Stored data>
>>>>>

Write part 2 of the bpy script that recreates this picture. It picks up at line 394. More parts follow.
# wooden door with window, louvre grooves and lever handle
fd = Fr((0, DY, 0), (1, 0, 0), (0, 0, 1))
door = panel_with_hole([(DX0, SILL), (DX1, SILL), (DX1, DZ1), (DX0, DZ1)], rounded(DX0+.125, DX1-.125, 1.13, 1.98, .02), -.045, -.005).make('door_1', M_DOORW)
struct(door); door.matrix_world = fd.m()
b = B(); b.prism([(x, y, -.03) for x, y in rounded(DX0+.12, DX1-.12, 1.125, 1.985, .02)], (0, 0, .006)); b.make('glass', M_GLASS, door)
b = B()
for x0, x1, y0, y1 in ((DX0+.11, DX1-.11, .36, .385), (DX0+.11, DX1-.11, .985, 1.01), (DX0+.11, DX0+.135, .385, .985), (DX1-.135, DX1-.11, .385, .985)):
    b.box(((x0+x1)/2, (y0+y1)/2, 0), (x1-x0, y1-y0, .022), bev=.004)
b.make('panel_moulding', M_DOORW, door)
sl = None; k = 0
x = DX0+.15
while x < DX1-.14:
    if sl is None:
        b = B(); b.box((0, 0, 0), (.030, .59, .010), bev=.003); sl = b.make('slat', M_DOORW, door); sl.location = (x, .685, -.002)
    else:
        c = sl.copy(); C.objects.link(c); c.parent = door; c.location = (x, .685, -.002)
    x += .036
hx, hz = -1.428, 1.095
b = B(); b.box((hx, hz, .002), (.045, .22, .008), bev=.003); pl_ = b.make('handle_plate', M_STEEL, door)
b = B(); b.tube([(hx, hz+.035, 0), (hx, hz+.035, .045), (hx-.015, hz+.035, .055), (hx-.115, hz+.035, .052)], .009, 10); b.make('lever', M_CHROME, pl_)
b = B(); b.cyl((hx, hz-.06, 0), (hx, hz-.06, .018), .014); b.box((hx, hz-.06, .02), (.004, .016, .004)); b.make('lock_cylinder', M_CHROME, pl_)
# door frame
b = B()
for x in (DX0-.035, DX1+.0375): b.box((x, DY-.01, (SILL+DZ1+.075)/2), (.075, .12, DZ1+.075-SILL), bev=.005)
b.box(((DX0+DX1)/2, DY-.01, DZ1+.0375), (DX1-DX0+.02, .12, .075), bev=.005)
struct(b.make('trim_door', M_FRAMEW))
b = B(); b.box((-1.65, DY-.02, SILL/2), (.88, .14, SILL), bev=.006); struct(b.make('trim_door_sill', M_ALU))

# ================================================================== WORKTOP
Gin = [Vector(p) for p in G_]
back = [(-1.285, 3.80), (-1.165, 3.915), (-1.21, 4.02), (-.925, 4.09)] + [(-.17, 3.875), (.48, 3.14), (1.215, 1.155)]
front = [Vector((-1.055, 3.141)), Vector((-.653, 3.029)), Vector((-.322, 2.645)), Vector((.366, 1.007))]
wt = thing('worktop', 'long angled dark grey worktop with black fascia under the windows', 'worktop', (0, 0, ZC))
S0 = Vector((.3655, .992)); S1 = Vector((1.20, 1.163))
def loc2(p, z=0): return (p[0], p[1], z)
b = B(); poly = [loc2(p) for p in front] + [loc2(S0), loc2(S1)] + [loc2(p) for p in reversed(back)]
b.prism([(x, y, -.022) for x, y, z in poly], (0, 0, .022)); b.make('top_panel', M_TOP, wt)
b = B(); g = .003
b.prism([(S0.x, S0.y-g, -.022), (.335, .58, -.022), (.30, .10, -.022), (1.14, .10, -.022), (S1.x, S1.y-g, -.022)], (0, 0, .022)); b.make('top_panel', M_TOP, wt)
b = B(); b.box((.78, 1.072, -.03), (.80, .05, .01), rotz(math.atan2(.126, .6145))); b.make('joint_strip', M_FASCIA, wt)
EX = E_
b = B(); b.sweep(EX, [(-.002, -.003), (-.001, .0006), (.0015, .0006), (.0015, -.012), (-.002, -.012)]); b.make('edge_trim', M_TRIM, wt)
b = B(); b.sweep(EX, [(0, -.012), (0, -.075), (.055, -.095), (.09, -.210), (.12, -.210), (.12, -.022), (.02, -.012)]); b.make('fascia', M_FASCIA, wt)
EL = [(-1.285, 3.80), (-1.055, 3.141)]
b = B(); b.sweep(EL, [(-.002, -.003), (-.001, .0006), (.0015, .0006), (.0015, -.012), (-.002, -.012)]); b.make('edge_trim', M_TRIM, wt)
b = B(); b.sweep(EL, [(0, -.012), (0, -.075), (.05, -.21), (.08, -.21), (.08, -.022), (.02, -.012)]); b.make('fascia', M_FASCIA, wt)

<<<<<

Set task> Copy all of the material word for word.

Reply to the exercise>
Write part 2 of the bpy script that recreates this picture. It picks up at line 394. More parts follow.
# wooden door with window, louvre grooves and lever handle
fd = Fr((0, DY, 0), (1, 0, 0), (0, 0, 1))
door = panel_with_hole([(DX0, SILL), (DX1, SILL), (DX1, DZ1), (DX0, DZ1)], rounded(DX0+.125, DX1-.125, 1.13, 1.98, .02), -.045, -.005).make('door_1', M_DOORW)
struct(door); door.matrix_world = fd.m()
b = B(); b.prism([(x, y, -.03) for x, y in rounded(DX0+.12, DX1-.12, 1.125, 1.985, .02)], (0, 0, .006)); b.make('glass', M_GLASS, door)
b = B()
for x0, x1, y0, y1 in ((DX0+.11, DX1-.11, .36, .385), (DX0+.11, DX1-.11, .985, 1.01), (DX0+.11, DX0+.135, .385, .985), (DX1-.135, DX1-.11, .385, .985)):
    b.box(((x0+x1)/2, (y0+y1)/2, 0), (x1-x0, y1-y0, .022), bev=.004)
b.make('panel_moulding', M_DOORW, door)
sl = None; k = 0
x = DX0+.15
while x < DX1-.14:
    if sl is None:
        b = B(); b.box((0, 0, 0), (.030, .59, .010), bev=.003); sl = b.make('slat', M_DOORW, door); sl.location = (x, .685, -.002)
    else:
        c = sl.copy(); C.objects.link(c); c.parent = door; c.location = (x, .685, -.002)
    x += .036
hx, hz = -1.428, 1.095
b = B(); b.box((hx, hz, .002), (.045, .22, .008), bev=.003); pl_ = b.make('handle_plate', M_STEEL, door)
b = B(); b.tube([(hx, hz+.035, 0), (hx, hz+.035, .045), (hx-.015, hz+.035, .055), (hx-.115, hz+.035, .052)], .009, 10); b.make('lever', M_CHROME, pl_)
b = B(); b.cyl((hx, hz-.06, 0), (hx, hz-.06, .018), .014); b.box((hx, hz-.06, .02), (.004, .016, .004)); b.make('lock_cylinder', M_CHROME, pl_)
# door frame
b = B()
for x in (DX0-.035, DX1+.0375): b.box((x, DY-.01, (SILL+DZ1+.075)/2), (.075, .12, DZ1+.075-SILL), bev=.005)
b.box(((DX0+DX1)/2, DY-.01, DZ1+.0375), (DX1-DX0+.02, .12, .075), bev=.005)
struct(b.make('trim_door', M_FRAMEW))
b = B(); b.box((-1.65, DY-.02, SILL/2), (.88, .14, SILL), bev=.006); struct(b.make('trim_door_sill', M_ALU))

# ================================================================== WORKTOP
Gin = [Vector(p) for p in G_]
back = [(-1.285, 3.80), (-1.165, 3.915), (-1.21, 4.02), (-.925, 4.09)] + [(-.17, 3.875), (.48, 3.14), (1.215, 1.155)]
front = [Vector((-1.055, 3.141)), Vector((-.653, 3.029)), Vector((-.322, 2.645)), Vector((.366, 1.007))]
wt = thing('worktop', 'long angled dark grey worktop with black fascia under the windows', 'worktop', (0, 0, ZC))
S0 = Vector((.3655, .992)); S1 = Vector((1.20, 1.163))
def loc2(p, z=0): return (p[0], p[1], z)
b = B(); poly = [loc2(p) for p in front] + [loc2(S0), loc2(S1)] + [loc2(p) for p in reversed(back)]
b.prism([(x, y, -.022) for x, y, z in poly], (0, 0, .022)); b.make('top_panel', M_TOP, wt)
b = B(); g = .003
b.prism([(S0.x, S0.y-g, -.022), (.335, .58, -.022), (.30, .10, -.022), (1.14, .10, -.022), (S1.x, S1.y-g, -.022)], (0, 0, .022)); b.make('top_panel', M_TOP, wt)
b = B(); b.box((.78, 1.072, -.03), (.80, .05, .01), rotz(math.atan2(.126, .6145))); b.make('joint_strip', M_FASCIA, wt)
EX = E_
b = B(); b.sweep(EX, [(-.002, -.003), (-.001, .0006), (.0015, .0006), (.0015, -.012), (-.002, -.012)]); b.make('edge_trim', M_TRIM, wt)
b = B(); b.sweep(EX, [(0, -.012), (0, -.075), (.055, -.095), (.09, -.210), (.12, -.210), (.12, -.022), (.02, -.012)]); b.make('fascia', M_FASCIA, wt)
EL = [(-1.285, 3.80), (-1.055, 3.141)]
b = B(); b.sweep(EL, [(-.002, -.003), (-.001, .0006), (.0015, .0006), (.0015, -.012), (-.002, -.012)]); b.make('edge_trim', M_TRIM, wt)
b = B(); b.sweep(EL, [(0, -.012), (0, -.075), (.05, -.21), (.08, -.21), (.08, -.022), (.02, -.012)]); b.make('fascia', M_FASCIA, wt)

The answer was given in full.